İsviçre merkezli yatırım bankası UBS, Avrupa ekonomisinde ihracat kaynaklı bir yavaşlama beklentisiyle yatırımcılara yönelik yeni bir rapor yayımladı. Küresel ticaretteki belirsizlikler ve zayıflayan doların Avrupa ihracatını olumsuz etkileyebileceğini öngören UBS, bu dönemde iç pazara dayalı sektörlerin daha cazip hale geldiğini belirtti.

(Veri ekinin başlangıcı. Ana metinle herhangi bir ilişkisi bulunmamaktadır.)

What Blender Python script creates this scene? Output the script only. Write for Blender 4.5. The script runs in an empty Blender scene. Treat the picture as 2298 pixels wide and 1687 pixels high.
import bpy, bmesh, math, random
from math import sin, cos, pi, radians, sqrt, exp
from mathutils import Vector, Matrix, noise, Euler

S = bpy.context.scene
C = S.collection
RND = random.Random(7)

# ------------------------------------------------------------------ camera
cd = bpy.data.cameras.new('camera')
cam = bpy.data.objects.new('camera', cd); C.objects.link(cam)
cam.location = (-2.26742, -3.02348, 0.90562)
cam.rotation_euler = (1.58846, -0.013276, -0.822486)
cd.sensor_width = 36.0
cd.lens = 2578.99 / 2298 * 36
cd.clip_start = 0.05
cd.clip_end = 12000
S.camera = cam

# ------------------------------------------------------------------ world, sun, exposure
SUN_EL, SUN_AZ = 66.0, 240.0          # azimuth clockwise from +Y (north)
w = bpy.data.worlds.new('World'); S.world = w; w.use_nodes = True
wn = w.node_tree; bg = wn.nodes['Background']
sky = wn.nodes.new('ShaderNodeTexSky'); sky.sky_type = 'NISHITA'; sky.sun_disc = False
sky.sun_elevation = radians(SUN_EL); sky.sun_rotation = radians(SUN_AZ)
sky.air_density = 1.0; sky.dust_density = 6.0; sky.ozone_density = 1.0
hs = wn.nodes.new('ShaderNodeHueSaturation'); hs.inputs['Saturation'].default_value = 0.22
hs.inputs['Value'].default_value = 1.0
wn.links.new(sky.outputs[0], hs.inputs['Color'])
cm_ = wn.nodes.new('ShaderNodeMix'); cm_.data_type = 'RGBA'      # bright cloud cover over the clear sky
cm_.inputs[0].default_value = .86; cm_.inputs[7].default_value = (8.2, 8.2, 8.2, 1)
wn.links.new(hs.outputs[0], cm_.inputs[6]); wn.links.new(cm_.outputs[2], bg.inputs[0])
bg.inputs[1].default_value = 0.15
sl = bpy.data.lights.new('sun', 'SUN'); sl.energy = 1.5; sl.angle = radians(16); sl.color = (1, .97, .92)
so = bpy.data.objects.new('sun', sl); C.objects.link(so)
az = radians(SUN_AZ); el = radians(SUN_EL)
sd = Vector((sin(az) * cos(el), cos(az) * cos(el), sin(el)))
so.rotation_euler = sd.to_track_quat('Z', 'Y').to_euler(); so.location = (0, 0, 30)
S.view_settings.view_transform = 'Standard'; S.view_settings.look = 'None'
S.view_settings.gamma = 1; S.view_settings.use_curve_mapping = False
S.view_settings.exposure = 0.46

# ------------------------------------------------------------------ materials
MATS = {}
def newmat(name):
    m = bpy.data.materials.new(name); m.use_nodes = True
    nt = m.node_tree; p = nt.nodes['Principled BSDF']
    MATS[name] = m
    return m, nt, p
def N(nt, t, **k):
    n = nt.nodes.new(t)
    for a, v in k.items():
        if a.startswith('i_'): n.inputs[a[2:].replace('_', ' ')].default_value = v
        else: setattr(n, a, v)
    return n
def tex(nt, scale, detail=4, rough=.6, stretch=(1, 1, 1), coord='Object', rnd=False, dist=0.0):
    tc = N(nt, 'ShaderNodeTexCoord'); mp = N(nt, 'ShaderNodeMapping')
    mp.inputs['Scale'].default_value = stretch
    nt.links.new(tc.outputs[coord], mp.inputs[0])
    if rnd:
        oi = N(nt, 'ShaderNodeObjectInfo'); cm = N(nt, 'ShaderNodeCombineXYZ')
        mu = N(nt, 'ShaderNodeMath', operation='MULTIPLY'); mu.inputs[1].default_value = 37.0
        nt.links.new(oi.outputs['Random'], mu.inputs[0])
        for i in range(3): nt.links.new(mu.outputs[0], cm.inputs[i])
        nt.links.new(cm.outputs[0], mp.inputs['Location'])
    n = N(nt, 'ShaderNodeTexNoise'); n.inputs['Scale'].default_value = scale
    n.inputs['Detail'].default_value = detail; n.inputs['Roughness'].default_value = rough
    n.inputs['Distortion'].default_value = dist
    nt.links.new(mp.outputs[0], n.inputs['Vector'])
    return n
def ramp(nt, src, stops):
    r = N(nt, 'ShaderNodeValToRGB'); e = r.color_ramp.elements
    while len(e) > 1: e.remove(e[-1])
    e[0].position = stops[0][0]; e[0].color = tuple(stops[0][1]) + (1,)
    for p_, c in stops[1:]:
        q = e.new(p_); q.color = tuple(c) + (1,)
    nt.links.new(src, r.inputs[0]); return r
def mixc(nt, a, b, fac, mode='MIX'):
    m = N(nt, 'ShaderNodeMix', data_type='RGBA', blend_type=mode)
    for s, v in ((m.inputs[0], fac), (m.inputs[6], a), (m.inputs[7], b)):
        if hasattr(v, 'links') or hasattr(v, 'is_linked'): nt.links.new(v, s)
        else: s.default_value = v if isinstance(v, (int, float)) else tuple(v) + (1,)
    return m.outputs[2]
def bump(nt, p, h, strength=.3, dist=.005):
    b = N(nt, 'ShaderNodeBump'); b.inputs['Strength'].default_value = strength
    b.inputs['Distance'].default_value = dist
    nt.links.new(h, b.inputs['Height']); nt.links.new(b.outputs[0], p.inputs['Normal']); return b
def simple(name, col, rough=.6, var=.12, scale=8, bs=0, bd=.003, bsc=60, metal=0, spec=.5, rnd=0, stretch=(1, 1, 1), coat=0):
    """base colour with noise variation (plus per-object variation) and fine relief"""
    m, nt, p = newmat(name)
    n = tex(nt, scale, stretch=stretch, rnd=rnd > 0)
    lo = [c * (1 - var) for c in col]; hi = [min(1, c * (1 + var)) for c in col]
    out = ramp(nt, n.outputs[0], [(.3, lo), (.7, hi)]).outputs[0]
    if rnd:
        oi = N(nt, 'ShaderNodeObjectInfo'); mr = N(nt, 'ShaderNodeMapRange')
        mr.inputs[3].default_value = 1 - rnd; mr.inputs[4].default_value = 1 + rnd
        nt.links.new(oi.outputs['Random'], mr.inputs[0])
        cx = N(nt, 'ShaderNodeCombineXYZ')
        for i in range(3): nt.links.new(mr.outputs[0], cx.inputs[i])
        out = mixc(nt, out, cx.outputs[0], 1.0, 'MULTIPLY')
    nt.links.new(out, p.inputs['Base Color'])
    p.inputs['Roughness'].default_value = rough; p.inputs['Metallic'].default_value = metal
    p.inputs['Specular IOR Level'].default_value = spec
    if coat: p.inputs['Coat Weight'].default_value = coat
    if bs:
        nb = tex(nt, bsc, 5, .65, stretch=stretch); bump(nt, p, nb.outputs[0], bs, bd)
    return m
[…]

UBS Strateji Başkanı Gerry Fowler, "Avrupa ekonomisindeki zayıflık neredeyse tamamen net ihracattan kaynaklanıyor. Tüketim, yatırım ve kamu harcamaları gibi diğer alanlar ise güçlü seyrini koruyor," ifadelerini kullanarak iç talebin önemine dikkat çekti.
İşte UBS'in Radarındaki Dirençli Sektörler
Rapora göre, dış ticaretten daha az etkilenen ve iç talebe odaklanan sektörler, yatırımcılar için önemli fırsatlar barındırıyor. UBS, özellikle dört alanda büyüme potansiyelinin yüksek olduğunu vurguladı:
Kamu Hizmetleri: Fowler, "Kamu hizmetleri sektörü, belki de 20 yıl sonra ilk kez makul bir fiyatla büyüme sunuyor," diyerek sektörün cazibesini öne çıkardı.
Telekom: Yatırım harcamalarını azaltan telekom şirketlerinin nakit akışlarının güçlendiği, temettü verimliliklerinin arttığı ve dijitalleşme trendinden olumlu etkilendiği belirtildi.
Bankacılık: UBS, Avrupa bankalarının piyasa değerlemelerine göre hala en az yüzde 20 iskontolu işlem gördüğünü ve potansiyel taşıdığını belirtti.
Elektrifikasyon Odaklı Sanayi: Güçlü kâr artışı ve istikrarlı görünümüyle elektrifikasyon odaklı sanayi şirketlerinin de bu dönemde öne çıktığı ifade edildi.
Savunma Hisseleri İçin "Temkinli Olun" Uyarısı
UBS, son dönemde popüler olan savunma sanayi hisselerine yönelik ise temkinli bir duruş sergiledi. Sektörün "aşırı kalabalık ve pahalı" hale geldiğini belirten Fowler, bu alanda güçlü getiri potansiyelinin azaldığını ifade etti.
Olumlu beklentiler doğrultusunda UBS, geçtiğimiz ay Stoxx 600 endeksi için 2025 hedefini 600, 2026 hedefini ise 650 puana yükseltmişti. Bu hedefler, Avrupa borsaları için yıllık yaklaşık yüzde 10'luk bir getiri potansiyeline işaret ediyor. Benzer şekilde Deutsche Bank da Avrupa piyasalarına yönelik tavsiyesini "nötr" seviyesinden "pozitif"e çevirmişti.